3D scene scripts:
╔══
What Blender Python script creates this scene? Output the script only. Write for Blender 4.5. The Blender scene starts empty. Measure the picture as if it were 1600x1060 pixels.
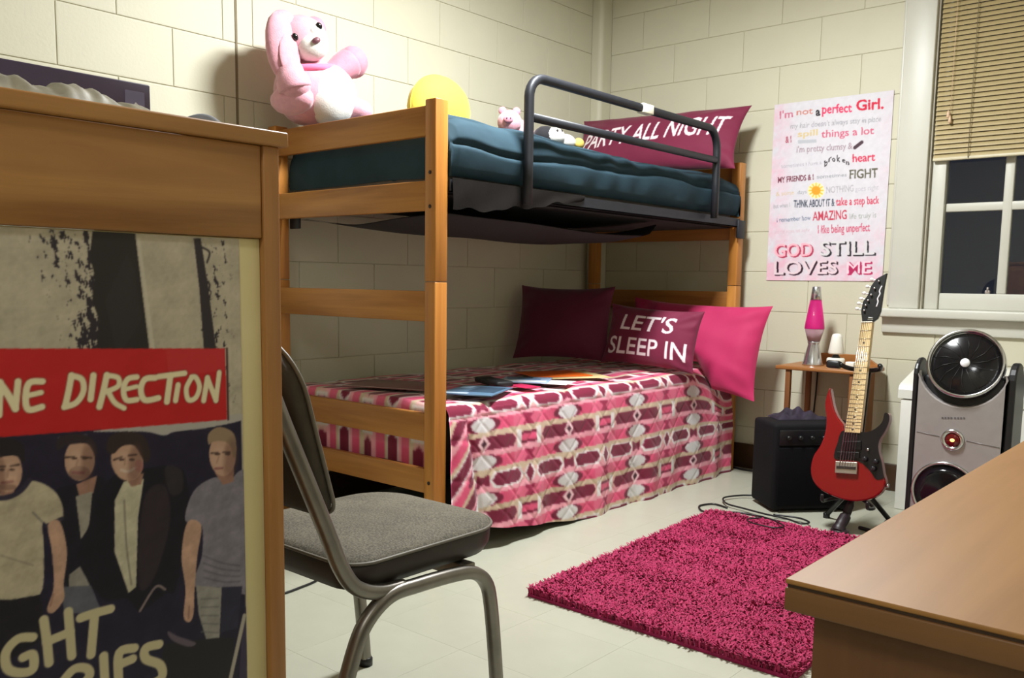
import bpy, bmesh, math, random
import numpy as np
from mathutils import Matrix, Vector
from mathutils.geometry import tessellate_polygon

PI = math.pi
random.seed(7)
rng = np.random.default_rng(11)
S = bpy.context.scene
COL = S.collection

# ------------------------------------------------------------------ camera
cam_d = bpy.data.cameras.new('camera')
cam = bpy.data.objects.new('camera', cam_d)
COL.objects.link(cam)
yaw, pitch, roll = 0.711819379, 0.113570439, 0.0143834367
F_PX, CX, CY = 1388.74676, 791.454977, 598.780503
fw = Vector((-math.sin(yaw) * math.cos(pitch), math.cos(yaw) * math.cos(pitch), -math.sin(pitch)))
r0 = Vector((math.cos(yaw), math.sin(yaw), 0))
u0 = r0.cross(fw)
rt = r0 * math.cos(roll) + u0 * math.sin(roll)
up = u0 * math.cos(roll) - r0 * math.sin(roll)
M = Matrix((rt, up, -fw)).transposed().to_4x4()
M.translation = Vector((3.084, -4.378, 0.97))
cam.matrix_world = M
cam_d.sensor_fit = 'HORIZONTAL'
cam_d.sensor_width = 36.0
cam_d.lens = 36.0 * F_PX / 1600.0
cam_d.shift_x = (800 - CX) / 1600.0
cam_d.shift_y = (CY - 530) / 1600.0
cam_d.clip_start = 0.02
S.camera = cam

# ------------------------------------------------------------------ world, light, exposure
w = bpy.data.worlds.new('night')
S.world = w
w.use_nodes = True
bg = w.node_tree.nodes['Background']
bg.inputs['Color'].default_value = (0.10, 0.115, 0.17, 1)
bg.inputs['Strength'].default_value = 0.16
S.view_settings.view_transform = 'Standard'
S.view_settings.look = 'None'
S.view_settings.exposure = 0.0
S.view_settings.gamma = 1.0
S.view_settings.use_curve_mapping = False

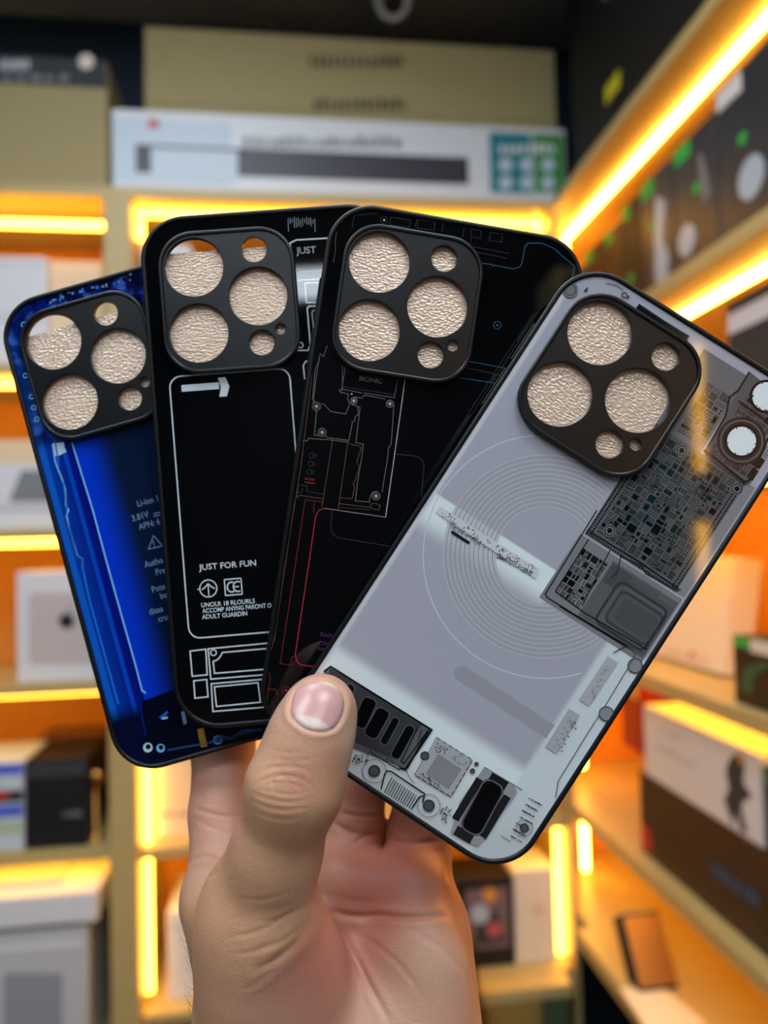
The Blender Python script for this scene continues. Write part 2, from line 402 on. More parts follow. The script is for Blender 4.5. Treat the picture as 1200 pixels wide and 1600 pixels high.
╚══
_Written problem_
Transcribe exactly, please, the lines between the start of the records above and the line holding "COL = S.collection", counting both of those lines and omitting pictures.

_Problem solution_
What Blender Python script creates this scene? Output the script only. Write for Blender 4.5. The Blender scene starts empty. Measure the picture as if it were 1600x1060 pixels.
import bpy, bmesh, math, random
import numpy as np
from mathutils import Matrix, Vector
from mathutils.geometry import tessellate_polygon

PI = math.pi
random.seed(7)
rng = np.random.default_rng(11)
S = bpy.context.scene
COL = S.collection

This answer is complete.